I nipotini del padre Bresciani. A. Luzio § (104)

Articolo di A. Luzio nel «Corriere della Sera» del 25 marzo 1932 (La morte di Ugo Bassi e di Anita Garibaldi) in cui si tenta una riabilitazione del padre Bresciani. Le opere del Bresciani «al postutto non possono, quanto al contenuto, venir liquidate con sommarie condanne». Il Luzio pone insieme il saggio del De Sanctis con un epigramma del Manzoni (il quale, interrogato se conoscesse l’Ebreo di Verona, avrebbe risposto, secondo il diario di Margherita da Collegno: «Ho letto i primi due periodi; paiono due sentinelle che dicano non andate avanti) e poi chiama «sommarie» le condanne; non c’è del gesuitico in questo furbo giocherello?

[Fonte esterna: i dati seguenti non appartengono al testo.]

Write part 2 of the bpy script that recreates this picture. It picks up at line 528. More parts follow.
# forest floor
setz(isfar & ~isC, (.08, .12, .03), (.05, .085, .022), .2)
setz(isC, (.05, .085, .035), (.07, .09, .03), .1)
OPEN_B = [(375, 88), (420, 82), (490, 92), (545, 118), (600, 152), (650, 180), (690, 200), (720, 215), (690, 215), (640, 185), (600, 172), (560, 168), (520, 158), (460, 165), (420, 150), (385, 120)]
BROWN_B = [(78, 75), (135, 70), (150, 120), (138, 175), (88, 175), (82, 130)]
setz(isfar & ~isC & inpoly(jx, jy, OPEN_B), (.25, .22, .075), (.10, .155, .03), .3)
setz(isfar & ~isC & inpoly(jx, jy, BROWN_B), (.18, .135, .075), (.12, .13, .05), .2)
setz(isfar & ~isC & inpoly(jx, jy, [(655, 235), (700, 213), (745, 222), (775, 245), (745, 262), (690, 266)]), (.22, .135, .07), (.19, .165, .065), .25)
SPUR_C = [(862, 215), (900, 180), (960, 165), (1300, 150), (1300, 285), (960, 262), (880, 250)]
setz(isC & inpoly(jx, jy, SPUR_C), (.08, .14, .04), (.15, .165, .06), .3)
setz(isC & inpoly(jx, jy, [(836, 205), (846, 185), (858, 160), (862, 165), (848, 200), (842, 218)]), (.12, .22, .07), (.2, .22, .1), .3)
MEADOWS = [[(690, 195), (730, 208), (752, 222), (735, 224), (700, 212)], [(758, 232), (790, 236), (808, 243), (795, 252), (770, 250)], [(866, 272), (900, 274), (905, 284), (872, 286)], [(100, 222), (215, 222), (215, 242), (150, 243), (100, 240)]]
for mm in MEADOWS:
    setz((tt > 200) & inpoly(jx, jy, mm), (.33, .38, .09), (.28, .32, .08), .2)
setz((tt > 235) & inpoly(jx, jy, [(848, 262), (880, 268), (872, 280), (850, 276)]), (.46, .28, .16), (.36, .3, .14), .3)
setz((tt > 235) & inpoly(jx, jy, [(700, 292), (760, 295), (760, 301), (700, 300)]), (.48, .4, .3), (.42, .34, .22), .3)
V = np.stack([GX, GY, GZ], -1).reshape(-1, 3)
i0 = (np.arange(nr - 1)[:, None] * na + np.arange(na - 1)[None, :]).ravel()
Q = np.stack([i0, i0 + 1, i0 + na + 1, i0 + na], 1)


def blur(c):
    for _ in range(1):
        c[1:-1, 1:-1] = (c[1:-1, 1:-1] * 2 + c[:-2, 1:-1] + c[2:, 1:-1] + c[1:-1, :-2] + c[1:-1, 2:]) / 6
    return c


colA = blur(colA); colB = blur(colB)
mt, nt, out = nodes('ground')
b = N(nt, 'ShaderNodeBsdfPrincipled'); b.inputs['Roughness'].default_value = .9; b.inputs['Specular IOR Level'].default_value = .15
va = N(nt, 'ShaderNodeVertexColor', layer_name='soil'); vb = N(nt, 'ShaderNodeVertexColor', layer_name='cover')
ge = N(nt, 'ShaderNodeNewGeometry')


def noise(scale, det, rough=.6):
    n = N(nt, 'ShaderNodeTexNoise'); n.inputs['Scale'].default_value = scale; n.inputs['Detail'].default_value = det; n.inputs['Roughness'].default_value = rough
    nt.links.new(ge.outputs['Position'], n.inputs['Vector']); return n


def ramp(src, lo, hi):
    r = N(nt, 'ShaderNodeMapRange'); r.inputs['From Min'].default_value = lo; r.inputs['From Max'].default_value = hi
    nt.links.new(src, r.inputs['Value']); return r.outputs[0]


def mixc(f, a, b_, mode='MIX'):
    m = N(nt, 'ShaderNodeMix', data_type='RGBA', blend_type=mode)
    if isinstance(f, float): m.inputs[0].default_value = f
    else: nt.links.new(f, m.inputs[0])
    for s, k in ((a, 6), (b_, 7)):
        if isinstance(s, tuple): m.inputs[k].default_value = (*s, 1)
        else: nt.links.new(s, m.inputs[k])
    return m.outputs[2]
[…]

E ancora: «Non simpatico certo è il tono con cui egli, portavoce della reazione susseguita ai moti del ’48-49, rappresentava e giudicava gli asservitori delle aspirazioni nazionali: ma in più d’uno dei suoi racconti, soprattutto nel Don Giovanni ossia il Benefattore occulto (volumi 26-27 della “Civiltà Cattolica”), non mancano accenti di umana e cristiana pietà per le vittime; parziali episodi vengono equamente messi in bella luce, per esempio la morte di Ugo Bassi e la straziante fine di Anita Garibaldi». Ma forse che il Bresciani poteva fare diversamente? Ed è proprio notevole, per giudicare il Luzio, che egli dia per buono al Bresciani proprio il suo gesuitismo e la sua demagogia di bassa lega.